Japanese Gardens

Gunter Nitschke



      

TASCHEN 25 - Special edition!

The Japanese garden, like all gardens, is more than mere nature; it is nature crafted by man. It needs the hands of the designer to give it meaning. The Japanese garden belongs to the realm of architecture; at its best, it is nature as art. The phases of its history document the constant redefinition of man's position within and towards nature. Its changing forms respond both to socio-economic developments and to religious and philosophical trends, and thereby reflect the spiritual climate in which its architecture was conceived.

At the same time as detailing the characteristics distinguishing and differentiating each of the five major epochs in the history of the Japanese garden, the author identifies the common motif which underlies them all: the recurrent attempt to unite beauty as natural accident and beauty as human-perfected type, to achieve an aesthetic symbiosis between the seeming randomness of natural form and the strict geometry of the right angle.
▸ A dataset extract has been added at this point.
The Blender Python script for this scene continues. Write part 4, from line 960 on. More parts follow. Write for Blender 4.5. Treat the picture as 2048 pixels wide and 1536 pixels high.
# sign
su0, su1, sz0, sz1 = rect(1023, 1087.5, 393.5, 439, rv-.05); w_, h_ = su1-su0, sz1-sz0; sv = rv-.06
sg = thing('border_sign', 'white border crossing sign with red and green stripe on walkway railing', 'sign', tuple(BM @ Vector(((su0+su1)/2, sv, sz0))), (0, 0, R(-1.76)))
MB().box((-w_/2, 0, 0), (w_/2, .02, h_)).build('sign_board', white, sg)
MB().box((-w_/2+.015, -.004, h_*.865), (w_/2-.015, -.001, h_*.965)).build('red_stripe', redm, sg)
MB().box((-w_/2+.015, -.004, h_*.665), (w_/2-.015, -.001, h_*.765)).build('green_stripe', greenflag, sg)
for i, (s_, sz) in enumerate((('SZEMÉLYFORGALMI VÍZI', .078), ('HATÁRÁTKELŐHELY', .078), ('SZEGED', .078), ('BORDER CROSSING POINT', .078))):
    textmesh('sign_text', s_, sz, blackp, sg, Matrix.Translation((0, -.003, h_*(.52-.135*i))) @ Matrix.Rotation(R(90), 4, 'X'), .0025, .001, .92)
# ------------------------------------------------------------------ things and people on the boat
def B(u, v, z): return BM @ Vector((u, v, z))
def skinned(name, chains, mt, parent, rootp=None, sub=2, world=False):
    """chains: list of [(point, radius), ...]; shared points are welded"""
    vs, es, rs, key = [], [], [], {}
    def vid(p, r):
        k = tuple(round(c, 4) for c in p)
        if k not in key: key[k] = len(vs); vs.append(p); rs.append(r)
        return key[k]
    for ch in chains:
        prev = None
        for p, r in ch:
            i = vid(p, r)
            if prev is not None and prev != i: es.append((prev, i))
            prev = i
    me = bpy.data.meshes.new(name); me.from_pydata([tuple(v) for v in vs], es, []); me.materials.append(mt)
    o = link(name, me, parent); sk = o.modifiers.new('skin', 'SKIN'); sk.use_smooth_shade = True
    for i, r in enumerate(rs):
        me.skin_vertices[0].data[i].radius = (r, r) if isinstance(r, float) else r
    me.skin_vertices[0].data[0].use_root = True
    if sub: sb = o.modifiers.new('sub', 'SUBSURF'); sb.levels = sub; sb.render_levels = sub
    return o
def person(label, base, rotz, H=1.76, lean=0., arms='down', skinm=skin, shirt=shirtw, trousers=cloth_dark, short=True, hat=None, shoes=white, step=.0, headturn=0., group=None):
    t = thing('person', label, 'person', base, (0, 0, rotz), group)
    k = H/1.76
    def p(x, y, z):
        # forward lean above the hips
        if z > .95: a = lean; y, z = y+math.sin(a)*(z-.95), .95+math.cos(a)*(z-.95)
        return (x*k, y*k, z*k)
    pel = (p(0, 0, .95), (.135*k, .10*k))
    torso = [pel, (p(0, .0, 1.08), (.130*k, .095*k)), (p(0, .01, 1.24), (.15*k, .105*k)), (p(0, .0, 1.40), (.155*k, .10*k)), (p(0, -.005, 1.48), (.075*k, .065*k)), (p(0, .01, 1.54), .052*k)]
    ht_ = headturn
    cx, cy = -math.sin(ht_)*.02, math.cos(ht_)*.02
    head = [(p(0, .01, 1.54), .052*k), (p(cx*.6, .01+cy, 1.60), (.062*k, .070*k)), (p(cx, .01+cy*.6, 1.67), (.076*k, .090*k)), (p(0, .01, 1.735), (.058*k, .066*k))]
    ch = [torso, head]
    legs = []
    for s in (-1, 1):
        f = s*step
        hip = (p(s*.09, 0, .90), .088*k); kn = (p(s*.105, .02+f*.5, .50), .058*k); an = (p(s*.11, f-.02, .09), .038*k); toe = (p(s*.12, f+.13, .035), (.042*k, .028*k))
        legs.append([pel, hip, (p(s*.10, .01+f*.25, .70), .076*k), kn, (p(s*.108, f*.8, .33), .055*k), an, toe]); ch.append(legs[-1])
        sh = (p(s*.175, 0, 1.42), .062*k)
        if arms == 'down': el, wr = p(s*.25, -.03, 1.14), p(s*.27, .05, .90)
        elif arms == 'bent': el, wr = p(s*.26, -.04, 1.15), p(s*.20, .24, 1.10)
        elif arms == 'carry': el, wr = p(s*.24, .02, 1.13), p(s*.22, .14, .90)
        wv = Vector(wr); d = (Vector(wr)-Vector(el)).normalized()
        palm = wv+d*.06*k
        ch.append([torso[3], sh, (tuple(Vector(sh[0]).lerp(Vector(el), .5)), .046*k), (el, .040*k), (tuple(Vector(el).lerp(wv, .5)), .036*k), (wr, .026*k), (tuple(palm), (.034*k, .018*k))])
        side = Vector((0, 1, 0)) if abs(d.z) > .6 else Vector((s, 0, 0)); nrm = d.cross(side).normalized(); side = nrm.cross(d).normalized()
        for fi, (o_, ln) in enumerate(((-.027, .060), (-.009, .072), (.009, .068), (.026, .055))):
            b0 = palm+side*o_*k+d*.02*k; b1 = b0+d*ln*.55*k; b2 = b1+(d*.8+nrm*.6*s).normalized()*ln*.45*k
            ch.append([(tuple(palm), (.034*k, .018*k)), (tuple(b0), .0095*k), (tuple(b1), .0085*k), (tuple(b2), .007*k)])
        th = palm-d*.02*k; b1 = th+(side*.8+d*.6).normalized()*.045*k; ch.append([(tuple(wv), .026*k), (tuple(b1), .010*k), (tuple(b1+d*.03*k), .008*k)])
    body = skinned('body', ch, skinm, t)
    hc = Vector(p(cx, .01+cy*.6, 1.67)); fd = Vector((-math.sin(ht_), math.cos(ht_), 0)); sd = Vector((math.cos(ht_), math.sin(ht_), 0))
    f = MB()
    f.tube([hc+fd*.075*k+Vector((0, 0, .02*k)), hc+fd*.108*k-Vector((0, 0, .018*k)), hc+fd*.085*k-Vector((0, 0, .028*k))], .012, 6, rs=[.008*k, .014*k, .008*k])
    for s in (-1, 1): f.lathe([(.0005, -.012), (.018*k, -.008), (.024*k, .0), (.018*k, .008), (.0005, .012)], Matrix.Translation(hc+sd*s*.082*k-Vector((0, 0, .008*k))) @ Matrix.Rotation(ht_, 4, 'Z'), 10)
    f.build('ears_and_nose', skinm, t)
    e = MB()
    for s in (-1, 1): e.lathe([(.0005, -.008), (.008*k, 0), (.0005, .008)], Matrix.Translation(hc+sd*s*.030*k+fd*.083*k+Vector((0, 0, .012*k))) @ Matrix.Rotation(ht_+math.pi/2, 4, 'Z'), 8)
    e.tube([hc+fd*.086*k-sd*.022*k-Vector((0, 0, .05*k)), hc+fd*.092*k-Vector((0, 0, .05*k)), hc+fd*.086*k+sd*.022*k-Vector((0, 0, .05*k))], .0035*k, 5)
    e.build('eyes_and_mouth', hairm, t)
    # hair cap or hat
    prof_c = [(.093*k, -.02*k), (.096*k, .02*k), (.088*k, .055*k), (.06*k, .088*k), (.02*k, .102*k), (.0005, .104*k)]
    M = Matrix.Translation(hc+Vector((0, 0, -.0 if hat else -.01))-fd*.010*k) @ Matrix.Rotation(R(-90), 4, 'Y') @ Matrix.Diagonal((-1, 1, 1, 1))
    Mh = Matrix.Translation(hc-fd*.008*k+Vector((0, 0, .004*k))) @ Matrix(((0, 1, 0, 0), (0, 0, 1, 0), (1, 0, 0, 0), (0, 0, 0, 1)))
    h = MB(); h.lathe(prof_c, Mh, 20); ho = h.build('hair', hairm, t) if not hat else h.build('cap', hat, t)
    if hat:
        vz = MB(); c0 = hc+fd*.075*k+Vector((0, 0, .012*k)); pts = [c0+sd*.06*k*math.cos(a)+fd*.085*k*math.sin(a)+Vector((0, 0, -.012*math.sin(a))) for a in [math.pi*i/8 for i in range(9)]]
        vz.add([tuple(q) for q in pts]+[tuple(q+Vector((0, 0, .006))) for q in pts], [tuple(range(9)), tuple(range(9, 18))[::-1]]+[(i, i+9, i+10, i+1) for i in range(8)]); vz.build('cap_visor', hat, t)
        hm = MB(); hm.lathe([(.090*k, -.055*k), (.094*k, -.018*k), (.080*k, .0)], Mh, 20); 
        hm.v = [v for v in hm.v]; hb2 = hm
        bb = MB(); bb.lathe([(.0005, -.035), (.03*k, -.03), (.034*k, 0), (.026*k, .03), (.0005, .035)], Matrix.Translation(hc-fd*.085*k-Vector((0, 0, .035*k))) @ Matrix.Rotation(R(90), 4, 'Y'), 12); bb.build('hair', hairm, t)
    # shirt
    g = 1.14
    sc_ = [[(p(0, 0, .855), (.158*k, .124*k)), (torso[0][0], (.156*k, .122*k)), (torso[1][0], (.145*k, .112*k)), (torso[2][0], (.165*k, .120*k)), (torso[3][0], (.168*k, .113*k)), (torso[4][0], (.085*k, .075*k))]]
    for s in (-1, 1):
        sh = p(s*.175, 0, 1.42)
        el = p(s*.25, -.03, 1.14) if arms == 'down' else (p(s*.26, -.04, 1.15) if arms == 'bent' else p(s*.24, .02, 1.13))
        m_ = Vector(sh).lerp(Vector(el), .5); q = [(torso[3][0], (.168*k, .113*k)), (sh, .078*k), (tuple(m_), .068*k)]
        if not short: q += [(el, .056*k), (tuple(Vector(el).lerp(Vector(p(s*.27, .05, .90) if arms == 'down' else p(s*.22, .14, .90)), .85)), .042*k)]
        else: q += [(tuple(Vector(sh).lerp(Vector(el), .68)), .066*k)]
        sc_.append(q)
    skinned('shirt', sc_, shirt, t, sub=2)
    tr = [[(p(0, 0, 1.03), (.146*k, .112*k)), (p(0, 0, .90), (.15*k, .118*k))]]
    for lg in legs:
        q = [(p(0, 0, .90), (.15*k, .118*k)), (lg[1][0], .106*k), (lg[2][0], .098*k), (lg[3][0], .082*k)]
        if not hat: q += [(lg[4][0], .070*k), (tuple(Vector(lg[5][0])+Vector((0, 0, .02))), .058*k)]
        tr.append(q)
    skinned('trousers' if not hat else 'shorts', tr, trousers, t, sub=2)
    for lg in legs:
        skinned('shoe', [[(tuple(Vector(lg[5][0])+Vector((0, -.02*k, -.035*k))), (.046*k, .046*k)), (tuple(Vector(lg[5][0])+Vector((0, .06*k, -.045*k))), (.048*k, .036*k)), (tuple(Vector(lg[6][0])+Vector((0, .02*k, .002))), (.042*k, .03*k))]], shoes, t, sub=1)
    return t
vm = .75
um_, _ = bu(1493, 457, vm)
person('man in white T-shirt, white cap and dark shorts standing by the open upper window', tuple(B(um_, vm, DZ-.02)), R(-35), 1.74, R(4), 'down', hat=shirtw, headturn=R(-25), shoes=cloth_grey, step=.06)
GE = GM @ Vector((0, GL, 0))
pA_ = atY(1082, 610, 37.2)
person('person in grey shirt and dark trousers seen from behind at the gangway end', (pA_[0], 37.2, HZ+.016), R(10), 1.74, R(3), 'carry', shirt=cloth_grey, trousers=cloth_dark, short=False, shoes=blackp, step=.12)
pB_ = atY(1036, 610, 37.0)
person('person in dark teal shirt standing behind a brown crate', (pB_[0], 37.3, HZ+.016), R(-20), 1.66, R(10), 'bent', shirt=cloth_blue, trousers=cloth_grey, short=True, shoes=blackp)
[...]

"This extraordinary book provides a detailed, engrossing history of Japanese gardens with separate chapters for each historical era. It is beautifully illustrated with color photos as well as historical black and white." - Suite 101, New York

About the author:
Gunter Nitschke, born in Berlin, studied architecture (Germany), town planning (London), and classical and modern Japanese (Tokyo). He taught East Asian architecture and urbanism at Princeton and MIT for 18 years, more recently at UCLA and LA Pomona, and since 1987 at Kyoto Seika University. He is also Director of the Institute for East Asian Architecture and Urbanism in Kyoto. The exhibition “Japanese Gardens 2000” in Stuttgart was designed by him. His Floating Bridges of Dreams received First Prize in the 1998 International Urban Design Competition for a New Image of Kyoto in the 21st Century. He has also written numerous critical essays and books.